Political Tests
Chris Lightfoot has attempted to improve on The Political Compass test by making his own test.
I disagree with his methodology as it ties, what I see as, opposed results on the same axis. For example supporting the death penalty is the most extreme right-wing value, and total opposition to abortion in all circumstances is also right-wing. It also includes that there is a place for organised religion in government and that religious faith should be based on the literal word of God. With these extremes I'm glad it puts me as left-wing, but I agree with Companies should be free to pay their executives any salary, however large.
It includes National law should always override international agreements as right-wing, but I say don't be party to an international agreement if you are not going to follow it. Why does signing an agreement you are not intending to keep make you right-wing?
By combining economic issues with social and moral issues the left/right axis fails. These would be better graphed separately. (But hey, maybe I'm more immoral than I am economically right-wing.)
The survey says the other axis is much less important than the first.
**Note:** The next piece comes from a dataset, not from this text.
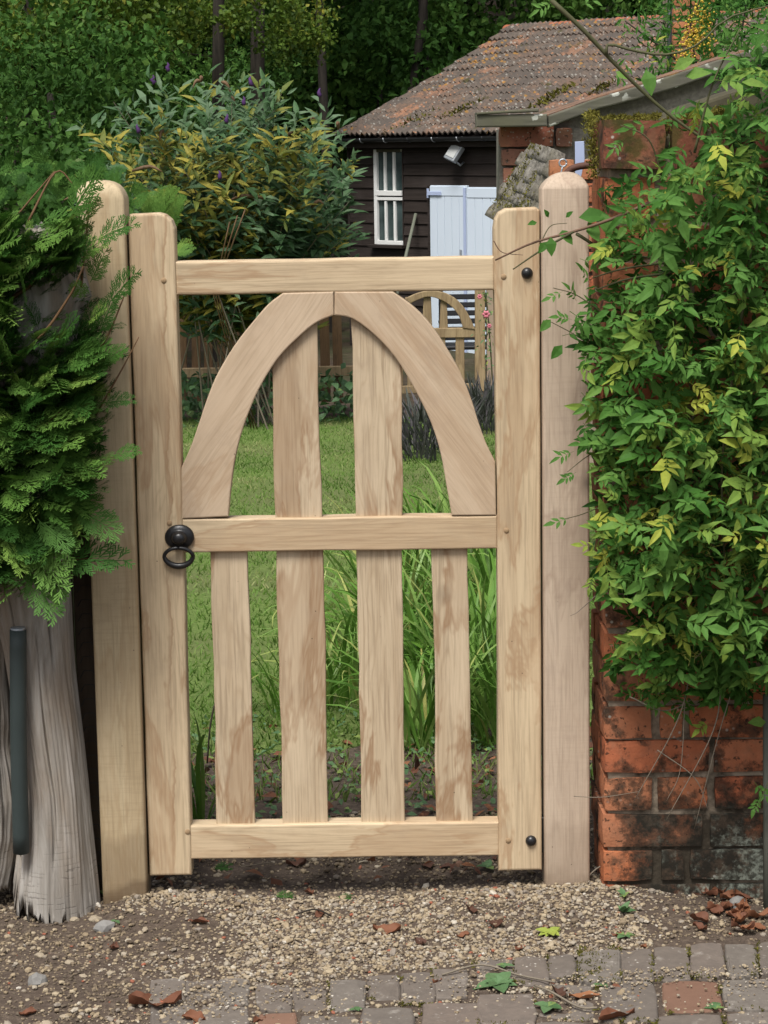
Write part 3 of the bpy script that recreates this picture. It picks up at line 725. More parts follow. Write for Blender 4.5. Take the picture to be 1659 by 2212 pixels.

It represents a combination of philosophies you could call "pragmatism", "utilitarianism" and so forth, mixing social, religious and economic issues It includes statements such as Shared religious belief isn't an important part of our society, which I disagreed with. It asked if it is, not if it should be. At times the statement is worded ambiguously, There is no place for organised religion in government, which I saw as saying if there should be no place, rather than saying that government currently excludes organised religion.
For the record my results were left/right -3.8398 (-0.2311) and pragmatism +4.6241 (+0.2783)
The variation in the data on the "left/right" axis is much greater than the variation on the "pragmatism" axis. The most extreme values on on either axis are ±16.6132. The table shows your position in both "raw" and normalised (between -1 and 1) coordinates.